L'intensità degli interpreti come vera umanità

Poco dunque rimane al pubblico della dimensione fantascientifica di Solos, delle particolarità dei futuri offerti nelle sue puntate, dei simil-monologhi che fa enunciare ai suoi attori, con quest'ultimi che si rivelano l'aspetto più meritevole della serie; degli interpreti che hanno comunque saputo trasformare in intimità il materiale ricevuto e che l'hanno restituito grazie a intense e spesso commoventi performance.

Tra tutti, è da lodare Anne Hathaway, e il suo è l'episodio più trascinante della serie.

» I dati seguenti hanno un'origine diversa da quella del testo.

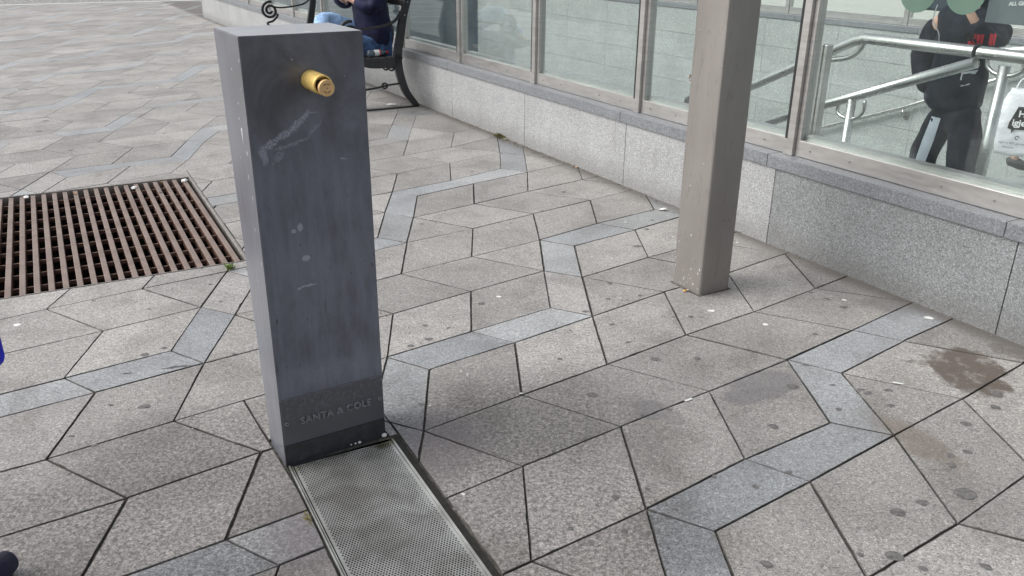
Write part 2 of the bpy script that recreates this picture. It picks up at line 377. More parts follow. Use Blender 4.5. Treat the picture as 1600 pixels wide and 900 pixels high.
def clip(poly_, nx, ny, c):
    """keep the side nx*x+ny*y <= c"""
    res = []; n = len(poly_)
    for i in range(n):
        p, q = poly_[i], poly_[(i + 1) % n]
        dp, dq = nx * p[0] + ny * p[1] - c, nx * q[0] + ny * q[1] - c
        if dp <= 0: res.append(p)
        if (dp < 0 < dq) or (dq < 0 < dp):
            t = dp / (dp - dq); res.append((p[0] + (q[0] - p[0]) * t, p[1] + (q[1] - p[1]) * t))
    return res
def area(p): return .5 * sum(p[i][0] * p[(i + 1) % len(p)][1] - p[(i + 1) % len(p)][0] * p[i][1] for i in range(len(p)))
def cut_rect(polys, o, ux, uy, x0, x1, y0, y1):
    """remove an oriented rectangle from a list of convex polygons"""
    res = []
    def hp(P, ax, v, keep_less):
        nx, ny = (ax[0], ax[1]) if keep_less else (-ax[0], -ax[1])
        c = (o[0] * ax[0] + o[1] * ax[1] + v) * (1 if keep_less else -1)
        return clip(P, nx, ny, c)
    for P in polys:
        xs = [(p[0] - o[0]) * ux[0] + (p[1] - o[1]) * ux[1] for p in P]; ys = [(p[0] - o[0]) * uy[0] + (p[1] - o[1]) * uy[1] for p in P]
        if max(xs) <= x0 or min(xs) >= x1 or max(ys) <= y0 or min(ys) >= y1: res.append(P); continue
        a = hp(P, ux, x0, True); b = hp(P, ux, x1, False)
        m = hp(P, ux, x0, False); m = hp(m, ux, x1, True) if len(m) > 2 else []
        c = hp(m, uy, y0, True) if len(m) > 2 else []; d = hp(m, uy, y1, False) if len(m) > 2 else []
        res += [q for q in (a, b, c, d) if len(q) > 2 and abs(area(q)) > 2e-4]
    return res
# fountain frame and openings in the paving
FO = Vector((-0.73473, 2.31343, 0)); FX = Vector((0.85116604, 0.52489653, 0)); FY = Vector((-FX.y, FX.x, 0)); FROT = math.atan2(FX.y, FX.x)
# perforated drain cover: slightly turned against the fountain
GD = Vector((0.4716, -0.8818, 0)); GX = Vector((-GD.y, GD.x, 0)); GO = Vector((-.7235, 2.305, 0))      # GD runs towards the viewer
# slotted floor grate
HO = Vector((-2.330, 5.852, 0)); HB = Vector((0.4775, -0.8786, 0)); HX = Vector((-0.8786, -0.4775, 0))     # HB along the bars, HX away to the left
HL, HW = 1.885, 2.25
WC = A0.dot(NN) + .02
def inset(P, g):
    n = len(P)
    if area(P) < 0: P = P[::-1]
    out = []
    for i in range(n):
        p0, p1, p2 = Vector(P[i - 1]), Vector(P[i]), Vector(P[(i + 1) % n])
        e1 = (p1 - p0).normalized(); e2 = (p2 - p1).normalized()
        n1 = Vector((-e1.y, e1.x)); n2 = Vector((-e2.y, e2.x))
        den = 1 + n1.dot(n2)
        if den < .15: den = .15
        out.append(tuple(p1 + (n1 + n2) / den * g))
    return out
def inset_var(P, gs):
    """inset with a gap of its own on every edge (convex polygon)"""
    n = len(P); L_ = []
    for i in range(n):
        a, b = Vector(P[i]), Vector(P[(i + 1) % n]); e = (b - a).normalized(); nn = Vector((-e.y, e.x)); L_.append((a + nn * gs[i], e))
    out = []
    for i in range(n):
        (p, d), (q, f) = L_[i - 1], L_[i]; cr = d.x * f.y - d.y * f.x
        if abs(cr) < .12: out.append(tuple(q)); continue
        t = ((q - p).x * f.y - (q - p).y * f.x) / cr; out.append(tuple(p + d * t))
    return out
def ragged(P, seg, amp):
    out = []; n = len(P)
    for i in range(n):
        a, b = Vector(P[i]), Vector(P[(i + 1) % n]); l = (b - a).length; k = max(1, int(l / seg)); e = (b - a) / l; nn = Vector((-e.y, e.x))
        for j in range(k):
            q = a + (b - a) * (j / k)
            if j == 0: q = q + (nn + (Vector(P[i - 1]) - a).normalized() * .5) * abs(random.gauss(0, amp * 1.2))
            else: q = q + nn * abs(random.gauss(0, amp)) * (3.0 if random.random() < .05 else 1) + e * random.uniform(-.3, .3) * l / k
            out.append(tuple(q))
    return out
def visible(c):
    x, y = c
    return 1.0 < y < 24.2 and -0.75 * y - 1.2 < x < 0.75 * y + 1.5
def clean(P, eps=.004):
    r = []
    for p in P:
        if not r or (p[0] - r[-1][0]) ** 2 + (p[1] - r[-1][1]) ** 2 > eps ** 2: r.append(p)
    if len(r) > 2 and (r[0][0] - r[-1][0]) ** 2 + (r[0][1] - r[-1][1]) ** 2 < eps ** 2: r.pop()
    return r
bm = bmesh.new(); cl = bm.loops.layers.float_color.new('tile')
cobn = Vector((-.48, .877))
COB = 21.40
cdir = (Vector((-8.285, 23.507)) - Vector((-12.352, 21.168))).normalized(); cn = Vector((-cdir.y, cdir.x)); CC = cn.dot(Vector((-12.352, 21.168)))
for P, kd in tiles():
    pts = [tuple(G(a, b)) for a, b in P]
    c = (sum(p[0] for p in pts) / len(pts), sum(p[1] for p in pts) / len(pts))
    if not visible(c): continue
    if area(pts) < 0: pts = pts[::-1]
    past_end = (Vector((*c, 0)) - A0).dot(DD) < -13.15
    if not past_end and min(NN.x * p[0] + NN.y * p[1] for p in pts) > WC: continue
    if not past_end and max(NN.x * p[0] + NN.y * p[1] for p in pts) > WC: pts = clip(pts, NN.x, NN.y, WC)
    if len(pts) < 3: continue
    pts = clip(pts, cn.x, cn.y, CC)
    if len(pts) < 3: continue
    ps = cut_rect([pts], HO, HX, HB, -.022, HW + .01, -.012, HL + .012)
    ps = cut_rect(ps, GO, GX, GD, -.004, .388, -.02, 1.45)
    ps = cut_rect(ps, FO, FX, FY, -.006, .359, -.03, .175)
    rnd, hue = random.random(), random.random()
    if kd > .5: hue = hue ** 1.6
    base = random.uniform(.0017, .0032)
    near = c[1] < 9
    tx, ty = random.uniform(-.002, .002), random.uniform(-.002, .002)
    zz = random.uniform(-.0008, .0004)
    if c[1] > 6: base *= .6
    for q in ps:
        q = clean(q)
        if len(q) < 3 or abs(area(q)) < 4e-4: continue
        if area(q) < 0: q = q[::-1]
        gv = [base * random.choice((.6, .8, 1, 1.2, 1.5)) for _ in q]
        o1 = inset_var(q, gv)
        if area(o1) <= 2e-4: continue
        if c[1] < 7 and area(o1) > .01: o1 = ragged(o1, .035 if c[1] < 4.5 else .07, .0007)
        o2 = inset(o1, .0015 if c[1] < 6 else .0009)
        if area(o2) <= 0: continue
        q = o1
        zf = lambda p: zz + tx * (p[0] - c[0]) + ty * (p[1] - c[1])
        top = [bm.verts.new((p[0], p[1], zf(p))) for p in o2]
        mid = [bm.verts.new((p[0], p[1], zf(p) - .0022)) for p in o1]
        low = [bm.verts.new((p[0], p[1], -.028)) for p in o1]
        n = len(q); fs = [bm.faces.new(top)]
        for i in range(n):
            j = (i + 1) % n
            fs.append(bm.faces.new((mid[i], mid[j], top[j], top[i]))); fs.append(bm.faces.new((low[i], low[j], mid[j], mid[i])))
        for fi, f in enumerate(fs):
            for lp in f.loops: lp[cl] = (kd, rnd, hue, 0 if fi == 0 else (1 if c[1] < 6 else .6))
# trodden-in chewing gum and dried spots belong to the paving surface
def spot(x, y, r, z, mi):
    n = 18; a0 = random.uniform(0, 6.28); ph = [random.uniform(.55, 1.25) for _ in range(5)]
    vs = []
    for i in range(n):
        t = i / n * 5; k = int(t); f = t - k; f = f * f * (3 - 2 * f); rr = r * (ph[k % 5] * (1 - f) + ph[(k + 1) % 5] * f)
        vs.append(bm.verts.new((x + math.cos(a0 + 2 * math.pi * i / n) * rr, y + math.sin(a0 + 2 * math.pi * i / n) * rr * .85, z)))
    f = bm.faces.new(vs); f.material_index = mi
DARK = [(-0.307,6.082,0.0192),(-0.362,3.258,0.025),(-0.426,3.189,0.0192),(-0.148,3.649,0.0182),(0.448,3.425,0.0203),(0.5,3.245,0.0195),(0.31,2.792,0.0246),(0.594,3.087,0.0242),(0.481,2.642,0.0119),(0.938,2.576,0.0218),(1.457,2.848,0.0191),(1.417,2.727,0.0185),(1.352,2.851,0.0162),(1.252,2.884,0.0134),(1.368,2.821,0.0215),(1.577,3.643,0.0228),(1.471,3.819,0.0167),(1.411,3.977,0.0103),(1.337,3.345,0.015),(1.458,2.348,0.0195),(1.427,2.198,0.0374),(1.273,2.147,0.0203),(1.083,1.9,0.0289),(1.145,1.849,0.0206),(0.993,1.904,0.0102),(1.487,2.408,0.0198),(1.558,2.425,0.0201),(1.323,1.861,0.0191),(0.713,1.861,0.0214),(0.326,2.156,0.0206),(0.503,2.101,0.0123),(0.336,1.994,0.0177),(0.396,1.981,0.0157),(0.237,1.948,0.0116),(1.207,3.054,0.0167),(0.909,2.3,0.0157),(1.183,2.099,0.0265),(1.639,2.61,0.0212),(1.861,2.825,0.0257),(1.813,2.729,0.0195),(-0.282,3.37,0.0143),(-0.1,3.923,0.0097),(-1.349,2.677,0.0233),(-1.509,3.09,0.0173),(-1.458,3.15,0.0175),(-1.476,2.684,0.0132),(-1.982,3.637,0.0135),(-1.66,3.786,0.0101),(0.623,3.759,0.0126),(0.463,3.716,0.0186),(0.343,3.563,0.0179),(0.857,3.947,0.0166),(0.825,3.517,0.0181),(0.702,4.469,0.0256),(0.801,4.777,0.0156),(0.493,3.912,0.0195),(1.526,3.741,0.0166),(1.099,2.871,0.0264),(-0.165,2.094,0.0121),(0.771,3.102,0.0191),(0.582,2.689,0.0121),(0.778,2.222,0.0174),(1.212,2.7,0.0154),(-0.546,4.835,0.0156),(0.344,5.559,0.0177),(-4.173,7.325,0.0262),(-4.345,7.765,0.0345),(-3.631,10.244,0.0335),(-3.55,6.626,0.0234),(-5.431,9.452,0.0336),(-2.38,5.469,0.0141)]
WHITE = [(-2.189,3.362,0.0198),(-0.065,3.728,0.0155),(0.928,3.584,0.0215),(1.143,3.441,0.0181),(1.605,3.727,0.0133),(1.922,3.527,0.0264),(-0.628,3.593,0.0091),(1.29,4.55,0.0114),(0.691,4.909,0.0119),(-0.174,2.94,0.0051),(-0.202,2.971,0.0052),(-0.146,2.168,0.0082),(-0.299,2.701,0.0048),(-1.348,3.893,0.0067),(-4.053,9.66,0.0242),(-3.086,7.763,0.013),(0.038,2.797,0.0074),(0.956,4.53,0.0149),(-2.109,3.711,0.0069),(0.938,4.641,0.0076),(0.083,5.711,0.009)]
for x, y, r in DARK: spot(x, y, r * .92, .0012 + random.random() * .0001, 1)
for x, y, r in WHITE: spot(x, y, r * .8, .0014, 2)
for i in range(260):
    y = random.uniform(2, 18); x = random.uniform(-.7 * y, .3 * y)
    if NN.x * x + NN.y * y > WC - .1: continue
    q = Vector((x, y, 0)) - HO
    if -.05 < q.dot(HX) < HW and -.05 < q.dot(HB) < HL: continue
    q = Vector((x, y, 0)) - GO
    if -.05 < q.dot(GX) < .42 and -.3 < q.dot(GD) < 1.5: continue
    if random.random() < .82: spot(x, y, random.uniform(.004, .013), .0013 + random.random() * .0002, 1)
    else: spot(x, y, random.uniform(.002, .005), .0026, 2)
me = bpy.data.meshes.new('pavement'); bm.to_mesh(me); bm.free()
tag(link('pavement', me, [m_tile, m_gum, m_drop]), kind='structure')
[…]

Un ingarbugliato tentativo di viaggio nel tempo la cui regia è da attribuire all'ottimo lavoro di Zach Braff, che alterna l'euforia, la nevrosi, il dolore e la rassegnazione della propria interprete, per una storia che, come affermato dal personaggio dell'attrice, ci offre finalmente un'altra donna alle prese con lo spostarsi avanti e indietro sulla linea temporale.

Un'attrice impeccabile Anne Hathaway, che continua a risplendere in piccole gemme antologiche seriali, come abbiamo potuto constatare nella nostra recensione di Modern Love, e che nell'operazione elaborata da David Weil raggiunge il picco massimo della serie. Portando lo spettatore lontano per poter arrivare quanto più accanto alla sua sfera personale, con uno stile disadorno come l'asciuttezza dei suoi discorsi, Solos rimane coi piedi per terra, pur avendo organizzato un minuzioso itinerario; quello nell'interiorità dell'essere umano. Uno sci-fi che cerca di esplorare la parte ancestrale delle persone, sfiorandola solamente.

Solos Solos è la nuova serie antologica di Amazon Prime Video che tenta, attraverso l'esplorazione dell'universo, di interrogare e analizzare l'anima umana. Un'operazione minimale nella messinscena, ma soprattutto nella scrittura, che non riesce a catturare bene lo spettatore. Otto puntate dove a risaltare sono principalmente le performance degli attori, i quali riescono a rendere intensa questa investigazione poco entusiasmante dell'esperienza terrestre.